BEGIN

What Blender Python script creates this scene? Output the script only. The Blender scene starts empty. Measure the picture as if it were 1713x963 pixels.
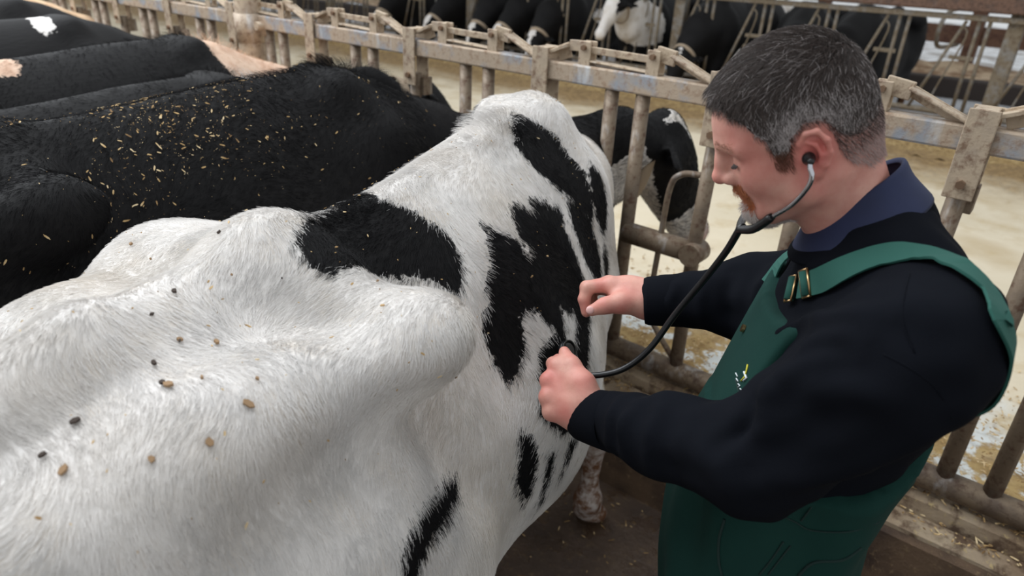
import bpy, math, random
import numpy as np
from mathutils import Vector, Matrix
from mathutils.bvhtree import BVHTree

scn = bpy.context.scene
C = scn.collection
PI = math.pi
rng = np.random.default_rng(7)
random.seed(7)

# ------------------------------------------------------------------ camera, world, light
CAM = Vector((0, 0, 1.80))
R3 = Matrix(((.7724, -.3094, .5547), (.6336, .3140, -.7071), (.0446, .8976, .4386)))
cd = bpy.data.cameras.new('camera'); co = bpy.data.objects.new('camera', cd); C.objects.link(co)
co.matrix_world = Matrix.Translation(CAM) @ R3.to_quaternion().to_matrix().to_4x4()
cd.lens = 24.0; cd.sensor_width = 36.0; cd.clip_start = .02; cd.clip_end = 400
cd.dof.use_dof = True; cd.dof.focus_distance = 1.15; cd.dof.aperture_fstop = 4.0
scn.camera = co
scn.view_settings.view_transform = 'Standard'
scn.view_settings.look = 'None'
scn.view_settings.exposure = 0.38
scn.view_settings.gamma = 1.0
scn.view_settings.use_curve_mapping = False

w = bpy.data.worlds.new('world'); scn.world = w; w.use_nodes = True
bg = w.node_tree.nodes['Background']
bg.inputs['Color'].default_value = (.93, .97, 1.0, 1); bg.inputs['Strength'].default_value = .55

def area_light(name, loc, target, size, power, col=(1, 1, 1)):
    l = bpy.data.lights.new(name, 'AREA'); l.shape = 'RECTANGLE'; l.size, l.size_y = size
    l.energy = power; l.color = col
    o = bpy.data.objects.new(name, l); C.objects.link(o); o.location = loc
    o.rotation_euler = (Vector(target) - Vector(loc)).to_track_quat('-Z', 'Y').to_euler()
    return o

area_light('added_overhead_light', (-4.0, .5, 5.0), (-1.0, .9, .8), (4, 7), 330, (.92, .96, 1.0))  # added overhead light standing in for daylight
Rm = np.array([[.7724, -.3094, .5547], [.6336, .3140, -.7071], [.0446, .8976, .4386]])
def at(px, py, t):
    """world point seen at photo pixel (px, py) at distance t along the view axis"""
    return np.array([0, 0, 1.8]) + Rm @ (np.array([(px - 856.5) / 1142, (481.5 - py) / 1142, -1.0]) * t)
def atv(dx, dy, dz):
    return Rm @ np.array([dx, dy, dz])

# ------------------------------------------------------------------ scene helpers
def tag(o, label=None, cat=None, group=None, kind=None):
    if label: o['label'] = label
    if cat: o['category'] = cat
    if group: o['group'] = group
    if kind: o['kind'] = kind
    return o
def empty(name, loc, label=None, cat=None, group=None):
    o = bpy.data.objects.new(name, None); C.objects.link(o); o.location = loc
    o.empty_display_size = .1
    return tag(o, label, cat, group)
def mk(name, V, F, mats, parent=None, smooth=True, mi=None, world=True):
    """link one mesh; V are world coordinates; parent keeps them in place"""
    me = bpy.data.meshes.new(name)
    V = np.asarray(V, dtype=float).reshape(-1, 3)
    if parent is not None and world:
        V = V - np.array(parent_loc(parent))
    me.from_pydata(V.tolist(), [], F.tolist() if isinstance(F, np.ndarray) else F)
    for m in (mats if isinstance(mats, (list, tuple)) else [mats]): me.materials.append(m)
    if smooth: me.polygons.foreach_set('use_smooth', [True] * len(me.polygons))
    if mi is not None: me.polygons.foreach_set('material_index', mi)
    me.update()
    o = bpy.data.objects.new(name, me); C.objects.link(o)
    if parent is not None: o.parent = parent
    return o
def parent_loc(p):
    l = Vector(p.location)
    while p.parent: p = p.parent; l += p.location
    return l
def bevel(o, wd=.002, seg=2):
    m = o.modifiers.new('bevel', 'BEVEL'); m.width = wd; m.segments = seg; m.limit_method = 'ANGLE'
    return o

class MB:
    def __init__(s): s.V = []; s.F = []; s.n = 0
    def add(s, V, F):
        V = np.asarray(V, float)
        s.V.append(V); s.F += [[i + s.n for i in f] for f in F]; s.n += len(V); return s
    def box(s, c, size, ax=None):
        sx, sy, sz = [k / 2 for k in size]
        P = np.array([[x, y, z] for x in (-sx, sx) for y in (-sy, sy) for z in (-sz, sz)])
        if ax is not None: P = P @ np.array(ax)
        return s.add(P + np.array(c), [[0, 1, 3, 2], [4, 6, 7, 5], [0, 4, 5, 1], [2, 3, 7, 6], [0, 2, 6, 4], [1, 5, 7, 3]])
    def bar(s, a, b, wd, th, up=(0, 0, 1)):
        """rectangular bar from a to b; wd along up, th across"""
        a = np.array(a, float); b = np.array(b, float); x = b - a; L = np.linalg.norm(x); x /= L
        u = np.array(up, float); u = u - x * u.dot(x); u /= np.linalg.norm(u); y = np.cross(u, x)
        return s.box((a + b) / 2, (L, th, wd), [x, y, u])
    def tube(s, pts, r, seg=12, cap=True, flat=None):
        pts = np.array(pts, float); n = len(pts)
        r = np.full(n, r) if np.isscalar(r) else np.array(r)
        T = np.gradient(pts, axis=0); T /= np.linalg.norm(T, axis=1)[:, None] + 1e-12
        u = np.array([0, 0, 1.0]) if abs(T[0][2]) < .9 else np.array([1.0, 0, 0])
        u = u - T[0] * u.dot(T[0]); u /= np.linalg.norm(u)
        V = []
        for i in range(n):
            u = u - T[i] * u.dot(T[i]); u /= np.linalg.norm(u); v = np.cross(T[i], u)
            a = np.linspace(0, 2 * PI, seg, endpoint=False)
            V.append(pts[i] + r[i] * (np.cos(a)[:, None] * u + np.sin(a)[:, None] * v * (flat or 1)))
        V = np.concatenate(V)
        F = [[i * seg + j, i * seg + (j + 1) % seg, (i + 1) * seg + (j + 1) % seg, (i + 1) * seg + j] for i in range(n - 1) for j in range(seg)]
        if cap: F += [list(range(seg))[::-1], [(n - 1) * seg + j for j in range(seg)]]
        return s.add(V, F)
    def build(s, name, mat, parent=None, smooth=False, bev=0):
        o = mk(name, np.concatenate(s.V), s.F, mat, parent, smooth)
        if smooth:
            o.data.polygons.foreach_set('use_smooth', [len(p.vertices) == 4 for p in o.data.polygons])
        if bev: bevel(o, bev)
        return o
def spline(pts, n=8):
    """Catmull-Rom through pts"""
    P = np.array(pts, float); P = np.vstack([2 * P[0] - P[1], P, 2 * P[-1] - P[-2]]); out = []
    for i in range(1, len(P) - 2):
        for t in np.linspace(0, 1, n, endpoint=False):
            out.append(.5 * ((2 * P[i]) + (-P[i-1] + P[i+1]) * t + (2*P[i-1] - 5*P[i] + 4*P[i+1] - P[i+2]) * t*t + (-P[i-1] + 3*P[i] - 3*P[i+1] + P[i+2]) * t**3))
    out.append(P[-2]); return np.array(out)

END

Skip every picture and return the lines above from the top through the one that contains "random.seed(7)".

* _Task answer_:
What Blender Python script creates this scene? Output the script only. The Blender scene starts empty. Measure the picture as if it were 1713x963 pixels.
import bpy, math, random
import numpy as np
from mathutils import Vector, Matrix
from mathutils.bvhtree import BVHTree

scn = bpy.context.scene
C = scn.collection
PI = math.pi
rng = np.random.default_rng(7)
random.seed(7)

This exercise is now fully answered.